Keep only the lines from the top of the listing through the one with "scale=1.5, bump=0.4, bscale=9)", and reproduce them unaltered.

┄┄┄┄┄┄┄┄┄┄

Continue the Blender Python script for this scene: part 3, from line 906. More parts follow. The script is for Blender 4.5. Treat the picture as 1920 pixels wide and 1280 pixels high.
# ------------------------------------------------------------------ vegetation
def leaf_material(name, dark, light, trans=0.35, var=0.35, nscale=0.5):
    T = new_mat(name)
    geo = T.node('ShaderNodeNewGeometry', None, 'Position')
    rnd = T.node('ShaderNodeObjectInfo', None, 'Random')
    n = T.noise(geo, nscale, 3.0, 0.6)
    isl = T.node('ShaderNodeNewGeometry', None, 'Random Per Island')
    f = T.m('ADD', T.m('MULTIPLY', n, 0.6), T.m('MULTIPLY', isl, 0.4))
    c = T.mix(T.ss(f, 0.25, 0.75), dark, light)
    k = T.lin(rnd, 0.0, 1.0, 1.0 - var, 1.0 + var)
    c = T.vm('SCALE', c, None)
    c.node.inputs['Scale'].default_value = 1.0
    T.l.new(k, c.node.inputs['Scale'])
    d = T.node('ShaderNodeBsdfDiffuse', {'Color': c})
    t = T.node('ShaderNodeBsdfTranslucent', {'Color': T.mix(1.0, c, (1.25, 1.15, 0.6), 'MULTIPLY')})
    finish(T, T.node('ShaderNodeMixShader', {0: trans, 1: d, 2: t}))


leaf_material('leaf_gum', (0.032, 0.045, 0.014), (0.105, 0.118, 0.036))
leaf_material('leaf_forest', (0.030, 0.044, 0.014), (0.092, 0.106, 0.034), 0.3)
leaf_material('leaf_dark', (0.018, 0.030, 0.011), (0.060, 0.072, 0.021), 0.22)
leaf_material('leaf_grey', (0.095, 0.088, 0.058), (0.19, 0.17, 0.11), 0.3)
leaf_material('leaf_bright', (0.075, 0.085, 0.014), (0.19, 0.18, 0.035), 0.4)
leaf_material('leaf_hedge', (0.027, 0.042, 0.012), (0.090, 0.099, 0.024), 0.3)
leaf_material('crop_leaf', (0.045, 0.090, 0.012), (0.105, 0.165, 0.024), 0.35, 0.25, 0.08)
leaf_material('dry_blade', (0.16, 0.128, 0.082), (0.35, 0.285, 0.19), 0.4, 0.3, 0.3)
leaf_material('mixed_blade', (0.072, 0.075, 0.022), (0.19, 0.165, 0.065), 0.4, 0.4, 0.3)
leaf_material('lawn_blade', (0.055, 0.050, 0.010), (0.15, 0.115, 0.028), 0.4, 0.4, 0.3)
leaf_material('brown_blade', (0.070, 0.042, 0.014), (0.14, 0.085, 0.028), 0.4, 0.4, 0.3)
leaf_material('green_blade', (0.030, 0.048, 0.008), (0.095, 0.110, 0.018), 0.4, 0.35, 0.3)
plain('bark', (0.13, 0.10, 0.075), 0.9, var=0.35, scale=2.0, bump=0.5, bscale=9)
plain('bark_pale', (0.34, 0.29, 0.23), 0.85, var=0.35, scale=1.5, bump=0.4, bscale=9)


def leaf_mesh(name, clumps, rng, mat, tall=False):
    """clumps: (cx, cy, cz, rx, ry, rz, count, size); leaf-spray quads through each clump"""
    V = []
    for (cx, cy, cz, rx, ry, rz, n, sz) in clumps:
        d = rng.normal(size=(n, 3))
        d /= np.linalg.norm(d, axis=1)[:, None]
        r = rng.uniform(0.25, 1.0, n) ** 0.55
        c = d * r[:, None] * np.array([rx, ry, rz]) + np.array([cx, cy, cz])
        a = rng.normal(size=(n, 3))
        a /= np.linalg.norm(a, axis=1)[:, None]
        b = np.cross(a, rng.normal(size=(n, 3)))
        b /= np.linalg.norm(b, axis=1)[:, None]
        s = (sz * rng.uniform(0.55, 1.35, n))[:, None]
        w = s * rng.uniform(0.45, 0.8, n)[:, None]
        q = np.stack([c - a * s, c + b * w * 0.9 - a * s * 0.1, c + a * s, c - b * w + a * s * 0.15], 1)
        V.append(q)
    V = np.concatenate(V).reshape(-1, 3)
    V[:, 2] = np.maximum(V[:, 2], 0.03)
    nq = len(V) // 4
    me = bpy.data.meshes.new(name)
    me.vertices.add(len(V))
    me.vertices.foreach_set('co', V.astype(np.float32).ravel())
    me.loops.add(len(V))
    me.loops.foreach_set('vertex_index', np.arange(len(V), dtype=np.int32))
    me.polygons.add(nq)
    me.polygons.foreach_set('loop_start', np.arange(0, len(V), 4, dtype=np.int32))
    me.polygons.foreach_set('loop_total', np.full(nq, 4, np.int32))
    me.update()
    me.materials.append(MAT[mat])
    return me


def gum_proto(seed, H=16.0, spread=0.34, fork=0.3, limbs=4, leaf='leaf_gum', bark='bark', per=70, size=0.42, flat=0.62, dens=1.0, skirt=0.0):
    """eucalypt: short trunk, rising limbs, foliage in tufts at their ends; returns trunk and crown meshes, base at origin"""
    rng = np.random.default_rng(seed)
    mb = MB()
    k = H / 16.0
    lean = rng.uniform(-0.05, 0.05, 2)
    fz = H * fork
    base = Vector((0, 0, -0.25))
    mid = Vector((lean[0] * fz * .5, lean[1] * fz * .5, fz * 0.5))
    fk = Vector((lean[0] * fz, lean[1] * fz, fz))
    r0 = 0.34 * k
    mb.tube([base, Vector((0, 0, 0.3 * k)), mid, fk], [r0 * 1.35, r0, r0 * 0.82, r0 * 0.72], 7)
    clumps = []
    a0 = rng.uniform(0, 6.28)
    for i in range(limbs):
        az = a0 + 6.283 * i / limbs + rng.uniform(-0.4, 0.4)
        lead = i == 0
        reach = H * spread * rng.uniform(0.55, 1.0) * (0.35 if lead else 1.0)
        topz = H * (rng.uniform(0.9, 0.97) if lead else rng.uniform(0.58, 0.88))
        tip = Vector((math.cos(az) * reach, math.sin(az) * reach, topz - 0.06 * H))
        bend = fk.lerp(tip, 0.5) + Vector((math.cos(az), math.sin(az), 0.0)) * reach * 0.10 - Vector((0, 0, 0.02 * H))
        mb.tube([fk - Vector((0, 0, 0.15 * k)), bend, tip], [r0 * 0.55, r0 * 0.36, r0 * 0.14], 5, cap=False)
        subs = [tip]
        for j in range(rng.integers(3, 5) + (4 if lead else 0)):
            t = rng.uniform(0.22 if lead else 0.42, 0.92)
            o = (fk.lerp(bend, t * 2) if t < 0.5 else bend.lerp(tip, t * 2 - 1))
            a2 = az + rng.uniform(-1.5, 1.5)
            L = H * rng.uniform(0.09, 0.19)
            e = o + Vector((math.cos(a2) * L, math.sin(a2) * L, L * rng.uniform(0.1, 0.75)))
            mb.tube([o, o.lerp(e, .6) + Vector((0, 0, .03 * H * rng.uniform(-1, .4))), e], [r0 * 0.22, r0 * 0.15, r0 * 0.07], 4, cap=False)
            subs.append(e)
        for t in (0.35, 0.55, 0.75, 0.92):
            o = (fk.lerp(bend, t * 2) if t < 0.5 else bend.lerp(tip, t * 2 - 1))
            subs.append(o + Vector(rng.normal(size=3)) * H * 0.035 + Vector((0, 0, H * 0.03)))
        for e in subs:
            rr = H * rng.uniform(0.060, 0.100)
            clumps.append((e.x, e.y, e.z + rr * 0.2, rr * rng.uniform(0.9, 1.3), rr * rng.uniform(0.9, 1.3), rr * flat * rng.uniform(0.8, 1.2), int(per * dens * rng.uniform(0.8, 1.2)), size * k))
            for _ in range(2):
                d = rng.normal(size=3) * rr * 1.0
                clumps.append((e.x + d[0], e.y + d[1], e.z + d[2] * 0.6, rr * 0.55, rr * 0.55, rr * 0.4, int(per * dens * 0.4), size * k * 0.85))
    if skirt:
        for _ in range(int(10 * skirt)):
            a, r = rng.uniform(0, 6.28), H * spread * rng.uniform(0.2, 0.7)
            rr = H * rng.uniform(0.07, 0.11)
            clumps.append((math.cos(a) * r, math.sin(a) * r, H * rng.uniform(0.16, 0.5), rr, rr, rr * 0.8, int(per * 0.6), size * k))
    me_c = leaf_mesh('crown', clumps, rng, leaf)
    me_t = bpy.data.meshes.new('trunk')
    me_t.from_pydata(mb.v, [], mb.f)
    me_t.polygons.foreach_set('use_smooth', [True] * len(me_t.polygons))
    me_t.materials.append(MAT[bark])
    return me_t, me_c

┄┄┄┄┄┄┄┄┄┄

_Result_:
Continue the Blender Python script for this scene: part 3, from line 906. More parts follow. The script is for Blender 4.5. Treat the picture as 1920 pixels wide and 1280 pixels high.
# ------------------------------------------------------------------ vegetation
def leaf_material(name, dark, light, trans=0.35, var=0.35, nscale=0.5):
    T = new_mat(name)
    geo = T.node('ShaderNodeNewGeometry', None, 'Position')
    rnd = T.node('ShaderNodeObjectInfo', None, 'Random')
    n = T.noise(geo, nscale, 3.0, 0.6)
    isl = T.node('ShaderNodeNewGeometry', None, 'Random Per Island')
    f = T.m('ADD', T.m('MULTIPLY', n, 0.6), T.m('MULTIPLY', isl, 0.4))
    c = T.mix(T.ss(f, 0.25, 0.75), dark, light)
    k = T.lin(rnd, 0.0, 1.0, 1.0 - var, 1.0 + var)
    c = T.vm('SCALE', c, None)
    c.node.inputs['Scale'].default_value = 1.0
    T.l.new(k, c.node.inputs['Scale'])
    d = T.node('ShaderNodeBsdfDiffuse', {'Color': c})
    t = T.node('ShaderNodeBsdfTranslucent', {'Color': T.mix(1.0, c, (1.25, 1.15, 0.6), 'MULTIPLY')})
    finish(T, T.node('ShaderNodeMixShader', {0: trans, 1: d, 2: t}))


leaf_material('leaf_gum', (0.032, 0.045, 0.014), (0.105, 0.118, 0.036))
leaf_material('leaf_forest', (0.030, 0.044, 0.014), (0.092, 0.106, 0.034), 0.3)
leaf_material('leaf_dark', (0.018, 0.030, 0.011), (0.060, 0.072, 0.021), 0.22)
leaf_material('leaf_grey', (0.095, 0.088, 0.058), (0.19, 0.17, 0.11), 0.3)
leaf_material('leaf_bright', (0.075, 0.085, 0.014), (0.19, 0.18, 0.035), 0.4)
leaf_material('leaf_hedge', (0.027, 0.042, 0.012), (0.090, 0.099, 0.024), 0.3)
leaf_material('crop_leaf', (0.045, 0.090, 0.012), (0.105, 0.165, 0.024), 0.35, 0.25, 0.08)
leaf_material('dry_blade', (0.16, 0.128, 0.082), (0.35, 0.285, 0.19), 0.4, 0.3, 0.3)
leaf_material('mixed_blade', (0.072, 0.075, 0.022), (0.19, 0.165, 0.065), 0.4, 0.4, 0.3)
leaf_material('lawn_blade', (0.055, 0.050, 0.010), (0.15, 0.115, 0.028), 0.4, 0.4, 0.3)
leaf_material('brown_blade', (0.070, 0.042, 0.014), (0.14, 0.085, 0.028), 0.4, 0.4, 0.3)
leaf_material('green_blade', (0.030, 0.048, 0.008), (0.095, 0.110, 0.018), 0.4, 0.35, 0.3)
plain('bark', (0.13, 0.10, 0.075), 0.9, var=0.35, scale=2.0, bump=0.5, bscale=9)
plain('bark_pale', (0.34, 0.29, 0.23), 0.85, var=0.35, scale=1.5, bump=0.4, bscale=9)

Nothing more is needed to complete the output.